Core Web Vitals are one layer of a healthy site. Pair these fixes with the broader technical SEO foundations and the on-page work in the on-page SEO checklist so speed improvements sit on top of pages that are crawlable and well structured.

  • Compress and correctly size every image; use WebP and lazy loading.
  • Use fast hosting with caching enabled.
  • Remove unused third-party scripts and defer non-essential ones.
  • Set explicit dimensions on images, video, and embeds.
  • Measure with PageSpeed Insights and Search Console, using field data to decide.

Frequently asked questions

What are Core Web Vitals?

Core Web Vitals are three measurements Google uses to gauge page experience: Largest Contentful Paint (loading speed), Interaction to Next Paint (responsiveness), and Cumulative Layout Shift (visual stability).

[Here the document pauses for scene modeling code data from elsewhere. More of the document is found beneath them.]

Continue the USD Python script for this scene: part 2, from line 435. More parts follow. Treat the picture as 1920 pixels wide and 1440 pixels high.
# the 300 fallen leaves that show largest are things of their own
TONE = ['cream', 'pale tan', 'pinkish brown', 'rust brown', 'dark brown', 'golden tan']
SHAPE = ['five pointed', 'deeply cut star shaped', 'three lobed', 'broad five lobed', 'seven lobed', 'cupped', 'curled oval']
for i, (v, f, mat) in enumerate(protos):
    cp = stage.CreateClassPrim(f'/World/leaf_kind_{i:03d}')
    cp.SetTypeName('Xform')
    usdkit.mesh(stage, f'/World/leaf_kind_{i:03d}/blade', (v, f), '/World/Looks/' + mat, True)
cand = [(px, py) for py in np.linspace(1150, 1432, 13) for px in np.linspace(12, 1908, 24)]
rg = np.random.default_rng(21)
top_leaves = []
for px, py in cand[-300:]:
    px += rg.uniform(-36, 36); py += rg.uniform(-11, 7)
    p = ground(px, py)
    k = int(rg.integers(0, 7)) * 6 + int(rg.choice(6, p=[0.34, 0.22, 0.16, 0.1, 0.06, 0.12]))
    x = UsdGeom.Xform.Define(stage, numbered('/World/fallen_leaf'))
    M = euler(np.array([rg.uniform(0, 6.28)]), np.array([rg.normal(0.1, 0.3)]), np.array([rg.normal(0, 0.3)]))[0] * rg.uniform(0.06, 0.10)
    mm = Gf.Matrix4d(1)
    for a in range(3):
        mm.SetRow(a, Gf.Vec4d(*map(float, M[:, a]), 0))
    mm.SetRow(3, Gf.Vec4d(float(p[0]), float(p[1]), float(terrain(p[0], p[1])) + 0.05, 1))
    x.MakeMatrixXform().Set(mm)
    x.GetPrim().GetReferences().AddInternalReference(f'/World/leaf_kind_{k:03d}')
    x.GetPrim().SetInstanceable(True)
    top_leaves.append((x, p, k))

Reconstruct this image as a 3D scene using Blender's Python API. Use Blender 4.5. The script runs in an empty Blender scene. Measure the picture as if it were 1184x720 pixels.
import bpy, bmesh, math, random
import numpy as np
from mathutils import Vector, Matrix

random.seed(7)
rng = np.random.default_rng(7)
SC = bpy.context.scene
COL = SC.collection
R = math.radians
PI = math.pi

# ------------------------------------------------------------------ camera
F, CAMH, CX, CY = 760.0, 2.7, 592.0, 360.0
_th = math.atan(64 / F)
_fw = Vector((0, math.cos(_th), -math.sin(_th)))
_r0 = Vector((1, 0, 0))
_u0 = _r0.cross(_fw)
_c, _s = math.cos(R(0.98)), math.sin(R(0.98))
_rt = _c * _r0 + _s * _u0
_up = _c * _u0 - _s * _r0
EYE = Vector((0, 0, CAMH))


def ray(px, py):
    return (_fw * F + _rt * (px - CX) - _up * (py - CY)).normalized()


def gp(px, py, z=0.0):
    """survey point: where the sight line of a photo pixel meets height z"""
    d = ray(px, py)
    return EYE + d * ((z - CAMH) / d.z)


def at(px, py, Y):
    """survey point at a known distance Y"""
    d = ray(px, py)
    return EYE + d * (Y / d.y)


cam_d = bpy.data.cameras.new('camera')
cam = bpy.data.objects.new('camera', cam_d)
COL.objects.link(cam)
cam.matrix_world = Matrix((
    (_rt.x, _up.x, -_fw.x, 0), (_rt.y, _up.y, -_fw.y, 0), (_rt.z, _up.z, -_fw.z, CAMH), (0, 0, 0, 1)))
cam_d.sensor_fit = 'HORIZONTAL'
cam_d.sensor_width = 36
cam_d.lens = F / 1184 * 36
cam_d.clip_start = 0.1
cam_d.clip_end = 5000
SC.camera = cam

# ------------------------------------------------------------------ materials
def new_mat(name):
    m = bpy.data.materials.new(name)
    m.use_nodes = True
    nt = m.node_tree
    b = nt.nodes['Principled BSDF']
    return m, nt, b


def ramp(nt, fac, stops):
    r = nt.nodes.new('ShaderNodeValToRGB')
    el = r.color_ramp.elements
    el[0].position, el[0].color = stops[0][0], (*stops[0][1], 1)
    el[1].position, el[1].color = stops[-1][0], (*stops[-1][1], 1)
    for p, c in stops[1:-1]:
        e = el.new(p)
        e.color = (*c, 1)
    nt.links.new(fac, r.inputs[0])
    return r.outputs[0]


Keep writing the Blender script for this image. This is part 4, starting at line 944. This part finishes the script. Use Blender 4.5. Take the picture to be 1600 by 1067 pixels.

Do Core Web Vitals affect rankings?

They are a ranking factor, though a modest one. Relevance and content quality matter more, but when pages are otherwise comparable, a faster, more stable page has an advantage — and it converts better regardless.

What is a good LCP score?

Aim for a Largest Contentful Paint of 2.5 seconds or less for most visits. Between 2.5 and 4 seconds needs improvement, and above 4 seconds is considered poor.